Hablando de libertad de expresión, no me interesa una libertad de expresión abocada indefectiblemente a la redundancia. No me complace tener libertad de pensamiento para aleccionar o contestar a necios, encarándome con retorcidos para razonar en círculo sin esperanzas de poder pasar a cotas más nobles del raciocinio. Ni en las cuestiones sociales, ni en las políticas, ni en las religiosas ni en las humanistas hay ya nada de lo que echar mano para construir una “nueva” creatividad. Ni siquiera abrigo la esperanza en nuevas luces... Y mucho menos puedo esperar ya grandeza de miras. Reina la mezquindad en todo en la medida que se apodera de la sociedad occidental la avidez y el ansia.
¿Qué podemos hacer hoy en el orden práctico? ¿votar? ¿qué esperamos de esta sociedad? ¿qué objetivos nos marcaremos que no sean los de denunciar inútilmente manipulaciones, engaños y tergiversaciones? Todo puesto en circulación con el máximo cinismo, el propósito de hacer ruido y levantar cortinas de humo para maquillar expolios, robos, trampas y dominio?

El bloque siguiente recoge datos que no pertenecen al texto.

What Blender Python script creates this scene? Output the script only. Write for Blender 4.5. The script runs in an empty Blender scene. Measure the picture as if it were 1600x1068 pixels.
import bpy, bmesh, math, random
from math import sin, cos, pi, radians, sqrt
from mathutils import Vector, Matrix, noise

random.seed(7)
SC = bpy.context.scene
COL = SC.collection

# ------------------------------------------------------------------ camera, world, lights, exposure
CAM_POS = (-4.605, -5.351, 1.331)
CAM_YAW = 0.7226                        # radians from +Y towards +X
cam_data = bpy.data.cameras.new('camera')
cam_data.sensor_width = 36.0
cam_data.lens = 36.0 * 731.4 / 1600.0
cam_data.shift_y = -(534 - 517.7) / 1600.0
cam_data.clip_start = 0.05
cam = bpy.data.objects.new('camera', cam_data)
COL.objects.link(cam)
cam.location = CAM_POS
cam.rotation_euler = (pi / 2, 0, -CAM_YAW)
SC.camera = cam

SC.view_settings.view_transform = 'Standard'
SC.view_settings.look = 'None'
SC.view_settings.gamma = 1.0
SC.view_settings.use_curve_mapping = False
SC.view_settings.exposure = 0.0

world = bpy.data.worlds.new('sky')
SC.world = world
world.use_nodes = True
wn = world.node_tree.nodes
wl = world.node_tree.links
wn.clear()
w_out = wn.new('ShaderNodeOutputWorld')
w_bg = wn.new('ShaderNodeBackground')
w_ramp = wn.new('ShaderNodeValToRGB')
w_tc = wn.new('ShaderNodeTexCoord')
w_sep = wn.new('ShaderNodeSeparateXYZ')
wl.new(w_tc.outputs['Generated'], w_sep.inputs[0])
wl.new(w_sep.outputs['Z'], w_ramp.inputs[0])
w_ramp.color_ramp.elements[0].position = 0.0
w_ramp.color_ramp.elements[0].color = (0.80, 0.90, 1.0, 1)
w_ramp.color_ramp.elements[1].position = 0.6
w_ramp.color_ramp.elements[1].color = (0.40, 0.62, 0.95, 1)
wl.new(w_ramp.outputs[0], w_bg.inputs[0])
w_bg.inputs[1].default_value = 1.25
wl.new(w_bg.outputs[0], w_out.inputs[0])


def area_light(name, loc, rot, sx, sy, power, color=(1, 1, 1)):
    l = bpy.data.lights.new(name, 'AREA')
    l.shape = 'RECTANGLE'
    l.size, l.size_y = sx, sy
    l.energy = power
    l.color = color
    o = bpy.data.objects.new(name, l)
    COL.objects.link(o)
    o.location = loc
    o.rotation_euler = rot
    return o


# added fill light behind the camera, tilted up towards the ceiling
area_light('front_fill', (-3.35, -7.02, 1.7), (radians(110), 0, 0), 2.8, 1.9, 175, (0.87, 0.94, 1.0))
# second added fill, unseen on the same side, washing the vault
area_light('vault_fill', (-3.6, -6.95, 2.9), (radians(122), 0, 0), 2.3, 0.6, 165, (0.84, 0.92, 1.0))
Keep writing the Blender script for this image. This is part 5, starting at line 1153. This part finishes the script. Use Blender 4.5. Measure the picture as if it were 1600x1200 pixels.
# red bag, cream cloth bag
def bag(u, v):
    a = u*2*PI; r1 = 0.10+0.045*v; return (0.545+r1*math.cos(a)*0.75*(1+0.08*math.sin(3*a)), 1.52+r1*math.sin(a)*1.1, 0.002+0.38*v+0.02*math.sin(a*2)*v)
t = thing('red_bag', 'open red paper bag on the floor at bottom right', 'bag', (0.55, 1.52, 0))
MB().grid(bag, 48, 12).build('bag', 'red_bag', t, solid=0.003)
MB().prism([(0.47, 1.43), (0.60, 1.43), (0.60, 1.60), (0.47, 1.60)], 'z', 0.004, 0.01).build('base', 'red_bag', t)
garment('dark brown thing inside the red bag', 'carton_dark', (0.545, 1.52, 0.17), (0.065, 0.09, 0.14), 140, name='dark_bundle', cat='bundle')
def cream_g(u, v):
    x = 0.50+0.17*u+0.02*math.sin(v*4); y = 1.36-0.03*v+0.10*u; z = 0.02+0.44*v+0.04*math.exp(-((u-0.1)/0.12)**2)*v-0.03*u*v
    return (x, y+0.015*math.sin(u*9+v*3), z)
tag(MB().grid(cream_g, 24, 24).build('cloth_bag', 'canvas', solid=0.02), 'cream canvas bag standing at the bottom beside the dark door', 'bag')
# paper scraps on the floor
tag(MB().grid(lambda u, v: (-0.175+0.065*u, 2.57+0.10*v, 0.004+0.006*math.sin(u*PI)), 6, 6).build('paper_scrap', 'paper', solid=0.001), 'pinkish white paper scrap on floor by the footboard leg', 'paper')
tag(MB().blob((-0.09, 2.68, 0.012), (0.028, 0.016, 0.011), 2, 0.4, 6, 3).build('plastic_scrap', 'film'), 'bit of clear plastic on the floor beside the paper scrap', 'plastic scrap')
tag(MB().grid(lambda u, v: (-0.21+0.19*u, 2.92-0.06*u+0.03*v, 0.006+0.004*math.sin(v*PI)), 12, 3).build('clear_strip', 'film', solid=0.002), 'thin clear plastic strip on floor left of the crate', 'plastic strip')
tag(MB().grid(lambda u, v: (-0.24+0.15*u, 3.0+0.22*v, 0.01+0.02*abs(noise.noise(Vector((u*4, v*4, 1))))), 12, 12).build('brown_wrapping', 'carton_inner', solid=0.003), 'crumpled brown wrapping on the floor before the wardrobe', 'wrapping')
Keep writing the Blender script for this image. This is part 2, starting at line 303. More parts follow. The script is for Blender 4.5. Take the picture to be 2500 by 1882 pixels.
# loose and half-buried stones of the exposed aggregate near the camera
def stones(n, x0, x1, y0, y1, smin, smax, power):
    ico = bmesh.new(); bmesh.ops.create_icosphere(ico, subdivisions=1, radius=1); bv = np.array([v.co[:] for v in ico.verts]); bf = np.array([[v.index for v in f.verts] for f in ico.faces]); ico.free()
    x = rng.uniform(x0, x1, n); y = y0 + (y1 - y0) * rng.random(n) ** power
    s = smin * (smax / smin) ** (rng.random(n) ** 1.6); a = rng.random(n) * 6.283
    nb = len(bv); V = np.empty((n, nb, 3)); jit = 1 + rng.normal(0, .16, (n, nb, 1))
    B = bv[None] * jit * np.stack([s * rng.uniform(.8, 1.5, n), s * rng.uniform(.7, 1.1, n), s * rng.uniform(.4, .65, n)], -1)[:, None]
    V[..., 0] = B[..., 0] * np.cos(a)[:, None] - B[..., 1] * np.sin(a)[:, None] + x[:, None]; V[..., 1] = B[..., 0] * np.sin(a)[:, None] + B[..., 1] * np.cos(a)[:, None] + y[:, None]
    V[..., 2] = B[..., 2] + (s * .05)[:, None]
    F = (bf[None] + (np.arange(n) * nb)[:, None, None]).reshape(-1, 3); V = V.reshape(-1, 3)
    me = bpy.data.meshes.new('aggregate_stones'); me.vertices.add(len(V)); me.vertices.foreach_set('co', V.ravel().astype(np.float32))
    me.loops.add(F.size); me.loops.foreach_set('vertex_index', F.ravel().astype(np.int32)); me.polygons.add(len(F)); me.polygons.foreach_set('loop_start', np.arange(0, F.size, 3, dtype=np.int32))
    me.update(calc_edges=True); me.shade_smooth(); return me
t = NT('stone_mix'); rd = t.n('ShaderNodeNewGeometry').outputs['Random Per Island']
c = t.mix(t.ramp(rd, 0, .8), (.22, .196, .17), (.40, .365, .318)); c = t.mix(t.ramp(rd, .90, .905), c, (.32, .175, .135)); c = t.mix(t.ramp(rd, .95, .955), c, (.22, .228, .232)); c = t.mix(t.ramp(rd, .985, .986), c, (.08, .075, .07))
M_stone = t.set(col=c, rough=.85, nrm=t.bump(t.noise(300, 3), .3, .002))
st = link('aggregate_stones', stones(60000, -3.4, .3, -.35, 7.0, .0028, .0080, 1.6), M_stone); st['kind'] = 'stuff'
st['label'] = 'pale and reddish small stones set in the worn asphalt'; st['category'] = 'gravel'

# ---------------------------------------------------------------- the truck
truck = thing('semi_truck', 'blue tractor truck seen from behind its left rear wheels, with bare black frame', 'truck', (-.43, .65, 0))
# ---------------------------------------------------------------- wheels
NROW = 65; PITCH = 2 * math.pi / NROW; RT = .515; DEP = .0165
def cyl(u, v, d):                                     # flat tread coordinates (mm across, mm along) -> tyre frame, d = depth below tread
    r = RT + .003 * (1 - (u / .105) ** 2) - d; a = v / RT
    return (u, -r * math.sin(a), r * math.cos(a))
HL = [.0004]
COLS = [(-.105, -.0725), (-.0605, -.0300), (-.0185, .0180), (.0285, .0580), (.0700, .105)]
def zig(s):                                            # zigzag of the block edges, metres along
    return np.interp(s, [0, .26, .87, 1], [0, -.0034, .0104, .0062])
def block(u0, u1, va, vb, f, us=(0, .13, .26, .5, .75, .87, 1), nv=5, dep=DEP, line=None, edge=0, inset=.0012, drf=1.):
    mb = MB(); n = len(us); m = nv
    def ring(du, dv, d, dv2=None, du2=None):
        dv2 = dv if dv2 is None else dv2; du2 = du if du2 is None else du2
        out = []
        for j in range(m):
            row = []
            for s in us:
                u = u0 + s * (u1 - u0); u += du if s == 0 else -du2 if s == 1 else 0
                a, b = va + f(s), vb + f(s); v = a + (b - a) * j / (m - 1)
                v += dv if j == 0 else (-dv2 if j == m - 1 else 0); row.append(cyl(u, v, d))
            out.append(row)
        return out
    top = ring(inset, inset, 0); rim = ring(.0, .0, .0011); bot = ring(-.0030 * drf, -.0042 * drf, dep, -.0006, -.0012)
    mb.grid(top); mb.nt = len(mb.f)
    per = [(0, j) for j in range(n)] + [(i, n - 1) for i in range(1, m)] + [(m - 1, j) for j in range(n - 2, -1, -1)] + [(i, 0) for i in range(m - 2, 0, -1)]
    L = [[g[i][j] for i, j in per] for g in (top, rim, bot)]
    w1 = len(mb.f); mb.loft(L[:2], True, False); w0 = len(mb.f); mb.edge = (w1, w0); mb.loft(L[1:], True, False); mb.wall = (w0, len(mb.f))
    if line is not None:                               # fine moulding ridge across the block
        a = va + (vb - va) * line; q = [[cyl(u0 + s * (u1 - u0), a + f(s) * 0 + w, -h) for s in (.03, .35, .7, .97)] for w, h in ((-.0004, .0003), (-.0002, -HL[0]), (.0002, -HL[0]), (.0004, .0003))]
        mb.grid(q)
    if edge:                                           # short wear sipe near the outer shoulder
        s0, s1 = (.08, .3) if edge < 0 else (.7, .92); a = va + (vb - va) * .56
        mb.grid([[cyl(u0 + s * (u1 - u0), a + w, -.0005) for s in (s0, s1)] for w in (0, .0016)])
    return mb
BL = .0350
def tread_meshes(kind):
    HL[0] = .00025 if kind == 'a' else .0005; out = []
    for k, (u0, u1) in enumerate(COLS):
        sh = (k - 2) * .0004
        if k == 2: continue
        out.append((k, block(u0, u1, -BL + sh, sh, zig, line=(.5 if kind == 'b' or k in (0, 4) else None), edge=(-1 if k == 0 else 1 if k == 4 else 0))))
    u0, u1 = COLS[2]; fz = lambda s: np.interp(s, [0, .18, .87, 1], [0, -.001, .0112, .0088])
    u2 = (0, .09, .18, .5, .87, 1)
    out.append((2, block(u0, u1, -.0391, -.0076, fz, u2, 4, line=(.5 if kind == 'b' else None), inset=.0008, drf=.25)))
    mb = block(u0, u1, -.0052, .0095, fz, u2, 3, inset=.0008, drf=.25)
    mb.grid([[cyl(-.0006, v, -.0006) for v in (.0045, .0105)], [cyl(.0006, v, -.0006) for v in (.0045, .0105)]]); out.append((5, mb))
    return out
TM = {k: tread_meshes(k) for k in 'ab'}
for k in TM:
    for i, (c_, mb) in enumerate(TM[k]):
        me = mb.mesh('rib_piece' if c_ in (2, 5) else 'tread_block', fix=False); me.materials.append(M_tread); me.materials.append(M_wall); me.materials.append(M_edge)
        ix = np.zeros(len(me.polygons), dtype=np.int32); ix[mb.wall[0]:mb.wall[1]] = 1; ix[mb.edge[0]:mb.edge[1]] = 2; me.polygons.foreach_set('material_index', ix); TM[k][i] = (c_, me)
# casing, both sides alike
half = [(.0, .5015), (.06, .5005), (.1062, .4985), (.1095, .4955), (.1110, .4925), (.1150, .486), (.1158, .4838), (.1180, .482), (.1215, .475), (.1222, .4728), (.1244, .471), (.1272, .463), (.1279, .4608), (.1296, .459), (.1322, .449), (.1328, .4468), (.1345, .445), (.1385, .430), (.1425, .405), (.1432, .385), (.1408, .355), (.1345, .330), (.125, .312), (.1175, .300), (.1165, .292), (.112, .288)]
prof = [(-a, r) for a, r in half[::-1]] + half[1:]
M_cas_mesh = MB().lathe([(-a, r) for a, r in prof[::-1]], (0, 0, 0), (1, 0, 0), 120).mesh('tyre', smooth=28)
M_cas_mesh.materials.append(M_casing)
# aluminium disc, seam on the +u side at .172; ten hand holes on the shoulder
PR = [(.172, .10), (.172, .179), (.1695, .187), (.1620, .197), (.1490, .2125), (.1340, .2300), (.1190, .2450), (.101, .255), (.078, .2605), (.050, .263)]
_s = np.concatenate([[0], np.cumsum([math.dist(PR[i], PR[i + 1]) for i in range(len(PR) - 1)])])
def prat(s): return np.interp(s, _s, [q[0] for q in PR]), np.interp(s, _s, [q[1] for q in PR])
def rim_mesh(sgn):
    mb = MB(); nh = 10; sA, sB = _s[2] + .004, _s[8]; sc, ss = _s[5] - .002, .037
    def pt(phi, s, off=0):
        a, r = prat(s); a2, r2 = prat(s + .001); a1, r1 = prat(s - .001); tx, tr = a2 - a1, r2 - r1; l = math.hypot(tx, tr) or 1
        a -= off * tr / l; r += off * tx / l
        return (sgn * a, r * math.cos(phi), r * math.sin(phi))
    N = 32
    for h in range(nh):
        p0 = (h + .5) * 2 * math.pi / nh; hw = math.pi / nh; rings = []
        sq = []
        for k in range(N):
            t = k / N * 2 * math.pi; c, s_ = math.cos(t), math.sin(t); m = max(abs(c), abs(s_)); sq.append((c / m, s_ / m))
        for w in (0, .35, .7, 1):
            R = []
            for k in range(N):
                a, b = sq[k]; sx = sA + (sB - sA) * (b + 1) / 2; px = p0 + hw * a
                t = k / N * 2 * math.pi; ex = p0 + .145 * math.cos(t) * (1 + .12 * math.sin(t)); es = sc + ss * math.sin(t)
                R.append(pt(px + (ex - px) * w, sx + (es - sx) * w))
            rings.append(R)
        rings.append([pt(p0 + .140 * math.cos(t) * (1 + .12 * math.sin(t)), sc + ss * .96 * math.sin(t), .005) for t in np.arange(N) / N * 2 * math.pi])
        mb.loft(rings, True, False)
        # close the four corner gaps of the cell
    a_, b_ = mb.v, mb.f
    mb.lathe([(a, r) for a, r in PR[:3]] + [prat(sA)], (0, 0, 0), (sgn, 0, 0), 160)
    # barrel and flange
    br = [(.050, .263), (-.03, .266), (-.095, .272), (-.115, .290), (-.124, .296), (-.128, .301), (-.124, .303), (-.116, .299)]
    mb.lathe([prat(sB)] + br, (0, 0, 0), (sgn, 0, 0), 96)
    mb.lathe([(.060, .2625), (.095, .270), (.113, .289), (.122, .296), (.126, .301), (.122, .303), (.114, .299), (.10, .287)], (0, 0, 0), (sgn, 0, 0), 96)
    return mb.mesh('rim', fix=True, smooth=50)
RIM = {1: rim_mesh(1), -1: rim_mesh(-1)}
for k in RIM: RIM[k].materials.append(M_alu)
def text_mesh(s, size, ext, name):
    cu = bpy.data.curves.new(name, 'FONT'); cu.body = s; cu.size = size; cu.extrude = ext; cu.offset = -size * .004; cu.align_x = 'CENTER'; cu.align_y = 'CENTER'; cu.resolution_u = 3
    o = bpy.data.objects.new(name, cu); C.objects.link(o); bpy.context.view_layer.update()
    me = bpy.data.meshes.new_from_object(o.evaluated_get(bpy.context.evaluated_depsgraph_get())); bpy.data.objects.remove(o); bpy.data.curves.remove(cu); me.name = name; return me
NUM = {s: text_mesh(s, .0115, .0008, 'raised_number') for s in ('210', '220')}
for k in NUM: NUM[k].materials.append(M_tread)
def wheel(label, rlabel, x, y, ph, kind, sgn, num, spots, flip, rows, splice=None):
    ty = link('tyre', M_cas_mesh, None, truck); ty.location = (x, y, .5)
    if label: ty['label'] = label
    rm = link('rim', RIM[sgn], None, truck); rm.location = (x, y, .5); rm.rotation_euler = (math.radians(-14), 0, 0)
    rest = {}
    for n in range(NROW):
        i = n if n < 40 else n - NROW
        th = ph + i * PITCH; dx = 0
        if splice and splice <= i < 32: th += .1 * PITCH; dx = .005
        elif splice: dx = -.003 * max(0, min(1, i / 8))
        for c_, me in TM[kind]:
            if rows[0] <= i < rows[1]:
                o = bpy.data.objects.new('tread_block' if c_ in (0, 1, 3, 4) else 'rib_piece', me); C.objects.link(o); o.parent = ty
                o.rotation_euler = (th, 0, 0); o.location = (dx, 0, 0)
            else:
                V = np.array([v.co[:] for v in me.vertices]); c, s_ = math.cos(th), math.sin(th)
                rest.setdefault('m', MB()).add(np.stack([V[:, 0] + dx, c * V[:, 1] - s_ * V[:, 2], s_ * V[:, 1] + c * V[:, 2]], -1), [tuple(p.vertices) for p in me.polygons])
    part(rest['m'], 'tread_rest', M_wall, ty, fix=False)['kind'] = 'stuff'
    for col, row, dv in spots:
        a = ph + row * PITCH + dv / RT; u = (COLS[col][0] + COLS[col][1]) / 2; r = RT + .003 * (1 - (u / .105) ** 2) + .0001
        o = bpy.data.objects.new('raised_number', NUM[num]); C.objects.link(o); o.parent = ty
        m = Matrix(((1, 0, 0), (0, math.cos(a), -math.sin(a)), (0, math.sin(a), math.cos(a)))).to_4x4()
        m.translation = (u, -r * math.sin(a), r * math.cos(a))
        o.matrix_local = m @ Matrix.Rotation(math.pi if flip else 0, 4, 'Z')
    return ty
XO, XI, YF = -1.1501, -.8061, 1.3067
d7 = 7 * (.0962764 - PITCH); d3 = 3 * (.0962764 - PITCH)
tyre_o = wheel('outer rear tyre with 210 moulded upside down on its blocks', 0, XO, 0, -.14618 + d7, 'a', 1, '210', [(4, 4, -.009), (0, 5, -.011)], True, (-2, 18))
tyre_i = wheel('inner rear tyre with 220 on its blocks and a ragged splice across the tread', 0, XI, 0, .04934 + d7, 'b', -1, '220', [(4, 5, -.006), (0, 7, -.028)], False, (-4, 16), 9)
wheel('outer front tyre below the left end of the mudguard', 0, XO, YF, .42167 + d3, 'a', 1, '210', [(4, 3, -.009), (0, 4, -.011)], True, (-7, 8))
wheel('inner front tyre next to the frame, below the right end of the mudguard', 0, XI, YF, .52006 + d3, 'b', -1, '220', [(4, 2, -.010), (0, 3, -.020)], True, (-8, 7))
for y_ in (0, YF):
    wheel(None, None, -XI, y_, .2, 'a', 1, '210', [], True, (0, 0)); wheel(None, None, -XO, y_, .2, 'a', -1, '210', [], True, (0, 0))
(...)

Ha habido épocas clásicas, ajustadas a normas, y su interés quizá se centraba en trasgredirlas, y épocas anómicas, informalistas, en las que el empeño en reconducirlas o reducirlas a unos patrones definidos justificarían ingentes esfuerzos. Pero hoy faltan referentes, perdurabilidad, afectos y respeto a algo ennoblecido e inmaterial. El Derecho Internacional es un guiñapo en manos del Poder mundial. Todo es tan fugaz, tan prosaico, tan disolvente y tan aniquilador, que da la impresión de que ya no hay posibilidades de retorno.
Todo, incluído el trágico cambio del clima mundial, parece indicar que la única salida habrá de ser la guerra total que reduzca a mínimos a la Humanidad.